Poverty Stricken Working Class Bloke:
“Nothing to do with me.”

Have you ever heard of intersectionality? Here’s how it’d actually go:

White middle class feminist: White middle class men have it easier than us based on their maleness.

Poverty stricken working class gall: Poverty stricken working class blokes have it easier than us based on their male ness. So do white middle class men based on their (white ness, if gall is not white), class privilege, and maleness.

The First Joe
The First Joe
11 years ago

@Lady Stark – sure, your not feminist, riiight. You’re nodding along on a feminist blog surrounded by hard-core feminists and your parrotting feminists catch phrases. If you don’t consider yourself a feminist, you have a shocking lack of self-awareness.

@gilly – see Lady Stark’s remarks. Also, your ridiculously overwrought analogy is ridiculous. Just like whoever the hell it was talking about “wiping your arse on the napkins”.

Whenever I hear anyone using those kind of stock phrases to describe: someone else talking, that person is instantly disqualified from any consideration of having anything worthwhile to say, because it’s clear that all they want to do is shutdown any opposition through insults.

cloudiah
11 years ago

Joe, It’s just not polite to not read the post and the comments before spewing your typical blather. It’s also very rude to completely misrepresent the content of the comments here as saying “Feminists good! Men bad!”
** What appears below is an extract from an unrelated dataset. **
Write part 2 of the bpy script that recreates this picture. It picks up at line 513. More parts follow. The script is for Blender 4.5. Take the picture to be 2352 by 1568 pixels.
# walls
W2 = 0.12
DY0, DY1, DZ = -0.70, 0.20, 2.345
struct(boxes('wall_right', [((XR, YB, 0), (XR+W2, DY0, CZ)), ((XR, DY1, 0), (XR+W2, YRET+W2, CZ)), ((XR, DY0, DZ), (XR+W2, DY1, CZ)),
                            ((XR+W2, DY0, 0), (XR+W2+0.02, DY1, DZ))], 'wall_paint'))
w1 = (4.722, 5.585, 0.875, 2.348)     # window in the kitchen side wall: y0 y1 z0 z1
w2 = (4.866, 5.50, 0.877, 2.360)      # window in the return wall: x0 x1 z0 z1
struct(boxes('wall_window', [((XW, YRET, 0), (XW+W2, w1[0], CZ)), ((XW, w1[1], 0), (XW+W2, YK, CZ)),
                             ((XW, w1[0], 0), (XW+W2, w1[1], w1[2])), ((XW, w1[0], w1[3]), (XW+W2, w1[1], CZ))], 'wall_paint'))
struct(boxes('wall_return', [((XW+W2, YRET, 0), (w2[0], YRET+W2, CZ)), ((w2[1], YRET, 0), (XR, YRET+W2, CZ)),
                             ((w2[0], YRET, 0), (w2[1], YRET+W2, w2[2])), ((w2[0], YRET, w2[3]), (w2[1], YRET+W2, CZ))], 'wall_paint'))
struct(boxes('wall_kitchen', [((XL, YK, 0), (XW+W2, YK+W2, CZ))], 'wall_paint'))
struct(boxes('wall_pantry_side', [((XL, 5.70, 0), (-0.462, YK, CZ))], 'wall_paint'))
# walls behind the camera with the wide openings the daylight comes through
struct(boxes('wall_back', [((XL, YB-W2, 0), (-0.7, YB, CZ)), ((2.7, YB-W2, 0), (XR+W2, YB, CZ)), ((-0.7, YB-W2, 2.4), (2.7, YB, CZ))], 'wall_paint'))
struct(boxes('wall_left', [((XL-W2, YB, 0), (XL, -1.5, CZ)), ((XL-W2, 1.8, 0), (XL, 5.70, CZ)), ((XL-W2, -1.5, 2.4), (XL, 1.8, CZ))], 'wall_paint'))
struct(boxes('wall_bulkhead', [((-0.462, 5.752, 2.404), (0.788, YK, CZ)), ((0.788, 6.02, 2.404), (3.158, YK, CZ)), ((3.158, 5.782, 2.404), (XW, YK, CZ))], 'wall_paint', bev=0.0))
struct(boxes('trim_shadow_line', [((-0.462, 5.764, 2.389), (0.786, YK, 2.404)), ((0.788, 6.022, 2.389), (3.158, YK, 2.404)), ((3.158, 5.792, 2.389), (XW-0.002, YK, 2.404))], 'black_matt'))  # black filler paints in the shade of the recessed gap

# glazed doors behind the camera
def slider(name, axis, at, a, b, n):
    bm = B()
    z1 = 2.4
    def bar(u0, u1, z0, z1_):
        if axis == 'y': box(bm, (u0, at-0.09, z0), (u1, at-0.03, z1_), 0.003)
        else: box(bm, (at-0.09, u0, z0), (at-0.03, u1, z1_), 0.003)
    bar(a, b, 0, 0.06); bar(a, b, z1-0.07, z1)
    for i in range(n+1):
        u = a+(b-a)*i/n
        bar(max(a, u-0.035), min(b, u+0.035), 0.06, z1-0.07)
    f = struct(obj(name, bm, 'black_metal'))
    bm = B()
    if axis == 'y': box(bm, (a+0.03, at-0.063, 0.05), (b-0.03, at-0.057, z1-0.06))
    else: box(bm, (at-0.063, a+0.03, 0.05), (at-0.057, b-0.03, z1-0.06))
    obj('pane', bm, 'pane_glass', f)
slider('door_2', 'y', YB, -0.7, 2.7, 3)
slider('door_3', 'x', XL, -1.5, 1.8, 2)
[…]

Are you angry? You seem angry.

Ugh
Ugh
11 years ago

@Joe

Haha what? Summarizing your position with “shorter Joe:” is not namecalling.

Also, it wouldn’t take any work to disprove me, and the splc. Just name an MRA who you read regularly who isn’t pro-rapist. I could do the same right now, off the top of my head, for any other movement.

cloudiah
11 years ago

Apparently there are no poverty stricken working class women. Good to know!

Fade
11 years ago

@Ugh

Summarizing is misandry.

Aaliyah
11 years ago

Joey, remember? We don’t only look at the apex. We analyze its composition to highlight institutionalized privilege. It shows a trend And there are other areas in society in which men across all classes are privileged. The apex fallacy is a straw man when used by MRAs against the notion of male privilege.
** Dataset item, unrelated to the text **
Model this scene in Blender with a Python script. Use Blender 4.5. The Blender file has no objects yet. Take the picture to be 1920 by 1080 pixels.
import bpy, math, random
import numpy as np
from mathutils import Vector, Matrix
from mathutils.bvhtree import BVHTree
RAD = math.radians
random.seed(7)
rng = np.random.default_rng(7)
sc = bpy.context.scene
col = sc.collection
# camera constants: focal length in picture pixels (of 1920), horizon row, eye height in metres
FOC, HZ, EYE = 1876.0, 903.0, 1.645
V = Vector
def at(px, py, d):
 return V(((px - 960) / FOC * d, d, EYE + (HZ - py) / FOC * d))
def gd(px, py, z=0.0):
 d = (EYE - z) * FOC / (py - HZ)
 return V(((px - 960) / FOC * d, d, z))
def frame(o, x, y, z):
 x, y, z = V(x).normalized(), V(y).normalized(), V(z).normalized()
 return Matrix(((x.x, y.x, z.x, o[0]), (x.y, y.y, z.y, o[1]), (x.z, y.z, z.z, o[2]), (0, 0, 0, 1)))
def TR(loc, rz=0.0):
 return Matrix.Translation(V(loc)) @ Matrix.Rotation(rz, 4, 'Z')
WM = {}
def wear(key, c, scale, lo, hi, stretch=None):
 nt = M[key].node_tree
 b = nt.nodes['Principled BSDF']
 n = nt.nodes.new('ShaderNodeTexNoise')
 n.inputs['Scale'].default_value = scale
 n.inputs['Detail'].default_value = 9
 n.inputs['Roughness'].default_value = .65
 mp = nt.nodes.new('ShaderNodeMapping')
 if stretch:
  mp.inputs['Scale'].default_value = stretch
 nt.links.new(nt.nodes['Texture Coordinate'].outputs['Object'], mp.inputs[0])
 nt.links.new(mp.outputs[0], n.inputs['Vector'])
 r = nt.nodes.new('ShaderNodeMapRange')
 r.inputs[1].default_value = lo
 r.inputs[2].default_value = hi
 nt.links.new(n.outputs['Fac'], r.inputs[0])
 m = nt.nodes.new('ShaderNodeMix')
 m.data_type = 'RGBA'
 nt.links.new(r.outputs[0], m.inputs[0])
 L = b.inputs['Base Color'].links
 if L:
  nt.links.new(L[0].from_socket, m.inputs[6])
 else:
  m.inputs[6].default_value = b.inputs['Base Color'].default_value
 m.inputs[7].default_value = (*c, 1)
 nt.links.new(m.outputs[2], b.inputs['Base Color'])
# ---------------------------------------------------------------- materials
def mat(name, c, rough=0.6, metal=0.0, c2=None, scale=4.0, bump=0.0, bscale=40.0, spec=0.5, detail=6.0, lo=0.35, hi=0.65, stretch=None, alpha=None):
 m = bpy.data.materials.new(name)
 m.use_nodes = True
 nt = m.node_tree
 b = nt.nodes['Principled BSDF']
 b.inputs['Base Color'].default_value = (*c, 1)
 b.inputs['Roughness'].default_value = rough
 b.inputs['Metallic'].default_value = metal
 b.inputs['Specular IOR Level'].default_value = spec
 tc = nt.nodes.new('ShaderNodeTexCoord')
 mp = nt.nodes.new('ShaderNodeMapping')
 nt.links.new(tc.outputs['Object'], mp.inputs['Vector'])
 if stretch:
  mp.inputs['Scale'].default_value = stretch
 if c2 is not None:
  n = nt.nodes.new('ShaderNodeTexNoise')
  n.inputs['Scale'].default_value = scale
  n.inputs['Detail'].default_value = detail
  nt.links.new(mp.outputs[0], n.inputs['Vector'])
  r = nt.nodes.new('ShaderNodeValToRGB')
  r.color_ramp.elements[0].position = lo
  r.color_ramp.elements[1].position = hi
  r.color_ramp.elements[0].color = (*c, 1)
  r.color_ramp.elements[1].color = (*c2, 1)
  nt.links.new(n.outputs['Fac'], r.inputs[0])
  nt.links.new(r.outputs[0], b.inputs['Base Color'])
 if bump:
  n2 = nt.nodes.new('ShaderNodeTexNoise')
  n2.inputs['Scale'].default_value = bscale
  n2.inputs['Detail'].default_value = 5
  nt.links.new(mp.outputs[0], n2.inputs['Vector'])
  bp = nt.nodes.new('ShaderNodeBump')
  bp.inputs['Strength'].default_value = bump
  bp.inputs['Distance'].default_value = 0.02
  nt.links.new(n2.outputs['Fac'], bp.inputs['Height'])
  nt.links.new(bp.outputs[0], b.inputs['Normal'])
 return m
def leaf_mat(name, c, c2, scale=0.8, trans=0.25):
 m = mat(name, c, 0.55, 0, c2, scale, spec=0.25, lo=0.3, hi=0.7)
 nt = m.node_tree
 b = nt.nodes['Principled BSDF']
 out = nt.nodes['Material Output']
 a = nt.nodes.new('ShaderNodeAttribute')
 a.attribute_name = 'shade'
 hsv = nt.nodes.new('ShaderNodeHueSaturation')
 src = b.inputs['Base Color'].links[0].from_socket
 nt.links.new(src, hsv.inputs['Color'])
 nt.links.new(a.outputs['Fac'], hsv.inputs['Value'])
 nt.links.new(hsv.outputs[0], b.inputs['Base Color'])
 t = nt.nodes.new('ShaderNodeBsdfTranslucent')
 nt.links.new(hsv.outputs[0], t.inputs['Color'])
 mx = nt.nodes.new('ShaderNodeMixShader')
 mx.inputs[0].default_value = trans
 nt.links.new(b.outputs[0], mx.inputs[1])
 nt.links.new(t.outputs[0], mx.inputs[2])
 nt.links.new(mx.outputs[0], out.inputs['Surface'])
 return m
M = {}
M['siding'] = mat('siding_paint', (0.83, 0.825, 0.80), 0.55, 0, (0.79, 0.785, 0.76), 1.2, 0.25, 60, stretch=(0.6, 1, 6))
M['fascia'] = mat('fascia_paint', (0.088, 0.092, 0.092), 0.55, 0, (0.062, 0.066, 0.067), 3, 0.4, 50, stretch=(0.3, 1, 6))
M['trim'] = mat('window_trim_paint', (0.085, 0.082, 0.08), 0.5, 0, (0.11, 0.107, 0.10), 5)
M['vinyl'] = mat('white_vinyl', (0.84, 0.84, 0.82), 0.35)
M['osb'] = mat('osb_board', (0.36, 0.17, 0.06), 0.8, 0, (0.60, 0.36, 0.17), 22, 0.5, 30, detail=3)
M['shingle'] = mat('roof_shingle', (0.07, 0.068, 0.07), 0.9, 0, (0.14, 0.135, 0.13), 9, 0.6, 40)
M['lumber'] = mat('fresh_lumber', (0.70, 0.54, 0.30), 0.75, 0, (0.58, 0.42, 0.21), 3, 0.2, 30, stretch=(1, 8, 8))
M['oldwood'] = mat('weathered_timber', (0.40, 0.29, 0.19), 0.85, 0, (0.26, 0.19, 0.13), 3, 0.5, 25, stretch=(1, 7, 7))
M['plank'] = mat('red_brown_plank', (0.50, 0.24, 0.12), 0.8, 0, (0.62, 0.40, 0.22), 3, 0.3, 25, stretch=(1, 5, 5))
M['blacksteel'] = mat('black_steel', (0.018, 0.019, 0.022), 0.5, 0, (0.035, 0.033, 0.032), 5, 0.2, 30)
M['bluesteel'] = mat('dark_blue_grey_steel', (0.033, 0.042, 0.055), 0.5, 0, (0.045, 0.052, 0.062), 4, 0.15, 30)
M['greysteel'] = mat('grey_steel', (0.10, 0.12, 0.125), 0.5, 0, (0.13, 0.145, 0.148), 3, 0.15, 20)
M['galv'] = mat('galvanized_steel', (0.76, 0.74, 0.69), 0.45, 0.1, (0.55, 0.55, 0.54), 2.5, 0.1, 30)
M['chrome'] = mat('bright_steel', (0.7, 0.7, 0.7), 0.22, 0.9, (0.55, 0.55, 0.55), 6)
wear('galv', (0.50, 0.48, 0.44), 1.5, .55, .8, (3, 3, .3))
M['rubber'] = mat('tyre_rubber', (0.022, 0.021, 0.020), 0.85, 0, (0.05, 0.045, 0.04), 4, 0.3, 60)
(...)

But please continue your meltdown. It’s amusing and destroys your credibility.

Shiraz
Shiraz
11 years ago

I instantly disqualify anyone who doesn’t know how to use a colon.

Bee
Bee
11 years ago

Ohh, name-calling that insults short people! Nice one, hope you feel real good about yourself there. Hahahahaha. Truly weak.

OK, this is kinda clever and hilarious. (If you don’t want to scroll up, he’s responding to Ugh’s “Shorter Joe:” comment.)

So, like … sock? Has anyone said sock yet?

archaeoholmes
archaeoholmes
11 years ago

@firsthoe
Did you just say you have no interest in knowing what anyone on this forum thinks, and won’t bother reading it? What the fuck good is that? Do you always butt into the middle of discussions, having no idea of what anybody is putting forward, and tell everyone they are wrong? That’s a really fucking weird way of going about things

Fade
11 years ago

@Bee

idk. He’s not familiar to me, though I’m new so I’m sure I don’t have all the trolls memorized.

All I know is he’s really, really boring.

The First Joe
The First Joe
11 years ago

@gilly – Actually that’s pretty much all of feminism – it’s an appeal to the powerful (at the Apex) to give feminists more cash / power / privelege – because: oppression! / patriarchy! / whatever catch phrase of the day. And it’s worked pretty well. Feminists in the West have accrued oodles of power basically through endless complaining and demanding.

@Fade – Fail. You’re clearly not part of the poverty stricken working class because if you were you’d know that men in that class have way shittier outcomes / prospects / assistance than women in that class.

reginaldgriswold
reginaldgriswold
11 years ago

Does Joe only drunk post?

Aaliyah
11 years ago

Hey everyone, here’s more evidence that women are privileged: http://www.cdc.gov/violenceprevention/pdf/nisvs_sofindings.pdf

Hetero women are 24 times more likely to be raped than hetero men. Misandry! Female privilege!

Fade
11 years ago

@Joe

Citation needed. In what way to working class men have it worse off than women?

hellkell
hellkell
11 years ago

Joe’s here! This thread totally needed drunken incoherence.

Tom Dane should come over to this thread so he and Joe could arglebargle at one another.

hellkell
hellkell
11 years ago

Oodles of power? WHATEVER SHALL I DO WITH MY OODLES OF POWER, POODLES?

archaeoholmes
archaeoholmes
11 years ago

@Bee, yes, *that* Warren Farrell. I even wasted an afternoon of my life reading one of his excrable books. See, unlike firsthoe here, I like to know exactly what I’m arguing against.